▶ _What is required_: Repeat the full listing, word for word.

--- begin Data provided ---

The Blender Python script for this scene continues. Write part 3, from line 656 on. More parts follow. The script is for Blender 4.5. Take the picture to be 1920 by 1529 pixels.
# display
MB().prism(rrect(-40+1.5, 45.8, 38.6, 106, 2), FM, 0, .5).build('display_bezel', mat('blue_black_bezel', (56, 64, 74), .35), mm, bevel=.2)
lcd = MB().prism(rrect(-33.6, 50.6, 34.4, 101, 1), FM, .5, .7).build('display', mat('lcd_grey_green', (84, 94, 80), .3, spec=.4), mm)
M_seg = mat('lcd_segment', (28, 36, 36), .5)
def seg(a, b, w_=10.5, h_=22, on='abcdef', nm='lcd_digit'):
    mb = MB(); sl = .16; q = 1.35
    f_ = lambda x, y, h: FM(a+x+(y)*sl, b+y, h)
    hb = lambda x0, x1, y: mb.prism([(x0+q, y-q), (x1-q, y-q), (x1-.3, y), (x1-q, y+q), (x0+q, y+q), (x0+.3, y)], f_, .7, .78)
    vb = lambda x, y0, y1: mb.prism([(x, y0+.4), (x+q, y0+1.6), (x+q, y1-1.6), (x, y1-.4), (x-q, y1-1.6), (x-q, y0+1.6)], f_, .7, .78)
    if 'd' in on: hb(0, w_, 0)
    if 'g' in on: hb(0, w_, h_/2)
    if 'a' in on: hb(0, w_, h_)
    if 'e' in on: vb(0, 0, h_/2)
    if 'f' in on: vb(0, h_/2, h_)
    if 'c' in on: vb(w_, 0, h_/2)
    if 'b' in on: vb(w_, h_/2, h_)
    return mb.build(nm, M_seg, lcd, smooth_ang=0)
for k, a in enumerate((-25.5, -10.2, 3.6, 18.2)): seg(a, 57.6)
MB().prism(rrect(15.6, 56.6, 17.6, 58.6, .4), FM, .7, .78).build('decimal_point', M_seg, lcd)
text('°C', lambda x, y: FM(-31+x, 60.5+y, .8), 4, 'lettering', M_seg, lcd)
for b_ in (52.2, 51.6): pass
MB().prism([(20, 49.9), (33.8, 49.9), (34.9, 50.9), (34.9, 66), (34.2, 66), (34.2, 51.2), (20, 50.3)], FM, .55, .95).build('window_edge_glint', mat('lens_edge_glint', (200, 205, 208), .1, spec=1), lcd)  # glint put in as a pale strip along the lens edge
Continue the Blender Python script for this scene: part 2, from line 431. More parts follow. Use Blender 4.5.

--- end Data provided ---

▶ _Answer in full_:
The Blender Python script for this scene continues. Write part 3, from line 656 on. More parts follow. The script is for Blender 4.5. Take the picture to be 1920 by 1529 pixels.
# display
MB().prism(rrect(-40+1.5, 45.8, 38.6, 106, 2), FM, 0, .5).build('display_bezel', mat('blue_black_bezel', (56, 64, 74), .35), mm, bevel=.2)
lcd = MB().prism(rrect(-33.6, 50.6, 34.4, 101, 1), FM, .5, .7).build('display', mat('lcd_grey_green', (84, 94, 80), .3, spec=.4), mm)
M_seg = mat('lcd_segment', (28, 36, 36), .5)
def seg(a, b, w_=10.5, h_=22, on='abcdef', nm='lcd_digit'):
    mb = MB(); sl = .16; q = 1.35
    f_ = lambda x, y, h: FM(a+x+(y)*sl, b+y, h)
    hb = lambda x0, x1, y: mb.prism([(x0+q, y-q), (x1-q, y-q), (x1-.3, y), (x1-q, y+q), (x0+q, y+q), (x0+.3, y)], f_, .7, .78)
    vb = lambda x, y0, y1: mb.prism([(x, y0+.4), (x+q, y0+1.6), (x+q, y1-1.6), (x, y1-.4), (x-q, y1-1.6), (x-q, y0+1.6)], f_, .7, .78)
    if 'd' in on: hb(0, w_, 0)
    if 'g' in on: hb(0, w_, h_/2)
    if 'a' in on: hb(0, w_, h_)
    if 'e' in on: vb(0, 0, h_/2)
    if 'f' in on: vb(0, h_/2, h_)
    if 'c' in on: vb(w_, 0, h_/2)
    if 'b' in on: vb(w_, h_/2, h_)
    return mb.build(nm, M_seg, lcd, smooth_ang=0)
for k, a in enumerate((-25.5, -10.2, 3.6, 18.2)): seg(a, 57.6)
MB().prism(rrect(15.6, 56.6, 17.6, 58.6, .4), FM, .7, .78).build('decimal_point', M_seg, lcd)
text('°C', lambda x, y: FM(-31+x, 60.5+y, .8), 4, 'lettering', M_seg, lcd)
for b_ in (52.2, 51.6): pass
MB().prism([(20, 49.9), (33.8, 49.9), (34.9, 50.9), (34.9, 66), (34.2, 66), (34.2, 51.2), (20, 50.3)], FM, .55, .95).build('window_edge_glint', mat('lens_edge_glint', (200, 205, 208), .1, spec=1), lcd)  # glint put in as a pale strip along the lens edge
Continue the Blender Python script for this scene: part 2, from line 431. More parts follow. Use Blender 4.5.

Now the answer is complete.